Life On The Rodeo Road: Don’t Mess With The Marines
By Paul Knight
Wednesday, Mar. 4 2009 @ 12:10PM
Rodeo cowboys basically live on the road, traveling with a herd of men and women crazy enough to ride, rope and wrestle live animals for a paycheck. Each day, Hair Balls is asking a different cowboy to tell us a little bit about himself and his wildest story from a life of rodeo. In the end, we hope, we’ll have a collection of stories that re-enforce our Texan ideals that rodeo cowboys still like to raise hell.
Name: Joe Shawnego
Age: 28
Hometown: Oakdale, California
Event: Team Roping
I got into rodeo because my father and grandfather, they both team roped.
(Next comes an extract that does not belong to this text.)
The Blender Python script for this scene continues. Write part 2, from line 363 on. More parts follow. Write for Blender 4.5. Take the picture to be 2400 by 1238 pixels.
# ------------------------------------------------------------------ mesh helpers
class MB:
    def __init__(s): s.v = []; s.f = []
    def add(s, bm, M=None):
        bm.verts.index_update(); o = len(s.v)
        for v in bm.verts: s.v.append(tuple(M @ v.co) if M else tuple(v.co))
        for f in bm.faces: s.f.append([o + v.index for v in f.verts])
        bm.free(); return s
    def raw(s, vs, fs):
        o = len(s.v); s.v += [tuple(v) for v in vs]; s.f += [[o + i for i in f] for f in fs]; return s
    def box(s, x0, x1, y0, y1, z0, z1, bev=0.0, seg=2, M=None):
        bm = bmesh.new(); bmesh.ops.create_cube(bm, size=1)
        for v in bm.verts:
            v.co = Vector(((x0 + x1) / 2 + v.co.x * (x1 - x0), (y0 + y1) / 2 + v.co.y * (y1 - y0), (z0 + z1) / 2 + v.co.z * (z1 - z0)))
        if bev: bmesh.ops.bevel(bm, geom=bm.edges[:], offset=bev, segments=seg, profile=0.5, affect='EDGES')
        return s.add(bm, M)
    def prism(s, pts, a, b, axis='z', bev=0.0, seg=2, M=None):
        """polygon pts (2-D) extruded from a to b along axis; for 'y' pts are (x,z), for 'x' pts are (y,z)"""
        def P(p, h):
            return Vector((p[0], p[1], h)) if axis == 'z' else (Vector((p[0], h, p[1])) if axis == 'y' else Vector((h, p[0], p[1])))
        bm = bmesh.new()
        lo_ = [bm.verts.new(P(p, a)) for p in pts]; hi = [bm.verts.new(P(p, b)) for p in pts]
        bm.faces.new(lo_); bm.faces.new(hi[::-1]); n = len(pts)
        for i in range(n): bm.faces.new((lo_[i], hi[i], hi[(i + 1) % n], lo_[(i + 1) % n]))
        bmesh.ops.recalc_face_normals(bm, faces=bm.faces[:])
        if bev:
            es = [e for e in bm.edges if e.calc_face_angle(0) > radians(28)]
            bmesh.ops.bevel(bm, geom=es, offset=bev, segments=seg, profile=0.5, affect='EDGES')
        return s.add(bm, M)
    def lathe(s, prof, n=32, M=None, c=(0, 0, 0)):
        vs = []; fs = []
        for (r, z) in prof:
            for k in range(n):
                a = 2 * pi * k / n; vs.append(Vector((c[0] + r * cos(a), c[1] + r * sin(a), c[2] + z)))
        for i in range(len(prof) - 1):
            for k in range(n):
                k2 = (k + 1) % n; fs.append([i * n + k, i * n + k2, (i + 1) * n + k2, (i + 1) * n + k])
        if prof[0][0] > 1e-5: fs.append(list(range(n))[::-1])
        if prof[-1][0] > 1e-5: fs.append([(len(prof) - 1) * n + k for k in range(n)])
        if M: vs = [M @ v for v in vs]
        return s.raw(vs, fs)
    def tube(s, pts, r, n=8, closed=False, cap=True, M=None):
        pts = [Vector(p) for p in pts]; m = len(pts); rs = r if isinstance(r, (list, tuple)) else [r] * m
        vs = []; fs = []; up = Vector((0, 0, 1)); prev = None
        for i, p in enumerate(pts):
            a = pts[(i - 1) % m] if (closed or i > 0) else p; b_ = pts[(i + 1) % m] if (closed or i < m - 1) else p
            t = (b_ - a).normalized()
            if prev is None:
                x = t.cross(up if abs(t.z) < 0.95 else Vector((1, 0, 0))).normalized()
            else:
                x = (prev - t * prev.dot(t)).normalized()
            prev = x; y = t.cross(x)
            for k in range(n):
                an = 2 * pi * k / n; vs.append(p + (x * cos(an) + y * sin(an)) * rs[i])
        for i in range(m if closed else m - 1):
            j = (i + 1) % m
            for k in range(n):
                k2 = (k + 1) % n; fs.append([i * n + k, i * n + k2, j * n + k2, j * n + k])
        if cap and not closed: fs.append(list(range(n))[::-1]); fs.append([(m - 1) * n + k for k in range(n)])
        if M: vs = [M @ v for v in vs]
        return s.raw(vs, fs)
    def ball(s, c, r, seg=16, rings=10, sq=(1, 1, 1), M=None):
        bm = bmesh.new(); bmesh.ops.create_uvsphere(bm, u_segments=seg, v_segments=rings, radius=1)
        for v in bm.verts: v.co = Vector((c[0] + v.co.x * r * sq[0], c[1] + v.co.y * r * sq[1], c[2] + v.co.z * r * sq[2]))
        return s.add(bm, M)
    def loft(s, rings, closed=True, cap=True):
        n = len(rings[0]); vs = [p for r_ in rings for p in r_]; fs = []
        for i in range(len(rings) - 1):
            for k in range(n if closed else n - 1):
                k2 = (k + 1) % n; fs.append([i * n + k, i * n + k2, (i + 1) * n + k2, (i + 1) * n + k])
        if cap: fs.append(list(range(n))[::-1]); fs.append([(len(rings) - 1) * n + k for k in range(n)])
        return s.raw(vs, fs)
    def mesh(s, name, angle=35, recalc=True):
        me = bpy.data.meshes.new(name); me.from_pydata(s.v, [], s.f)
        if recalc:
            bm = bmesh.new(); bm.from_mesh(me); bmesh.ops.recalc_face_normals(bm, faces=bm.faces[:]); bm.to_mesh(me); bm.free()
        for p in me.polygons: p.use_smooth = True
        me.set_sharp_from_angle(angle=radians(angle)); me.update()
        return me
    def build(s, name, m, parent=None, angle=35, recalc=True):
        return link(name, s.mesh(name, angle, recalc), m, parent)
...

This is my tenth year [professionally], but I can remember competing when I was nine years old.
If I didn’t rodeo, I would do ranch work, train horses. I’m a farrier when I go home, I shoe horses.
I’m on the road at least seven or eight months out of the year. When you’re done roping, you can leave. Around the Fourth of July, there’s like ten, twelve good rodeos on top of each other, and you can catch ten or twelve of them in the course of five days. You can rope and rodeo if you want to all year round; there’s never really a down time. There’s entry fees ($500 in Houston), and if you don’t win, you don’t get paid. You lose, actually.
One of the craziest things I’ve seen was in Lakeside, California, which is just south Camp Pendleton. There’s a rodeo there at the end of April. Some of the rodeo cowboys had been to a local pub or tavern, whatever you want to call it, and they ended up getting their fill of too much alcohol, and they ended up fighting some Marines. It was eight or nine of supposedly the toughest cowboys on the circuit, and they were beaten severely.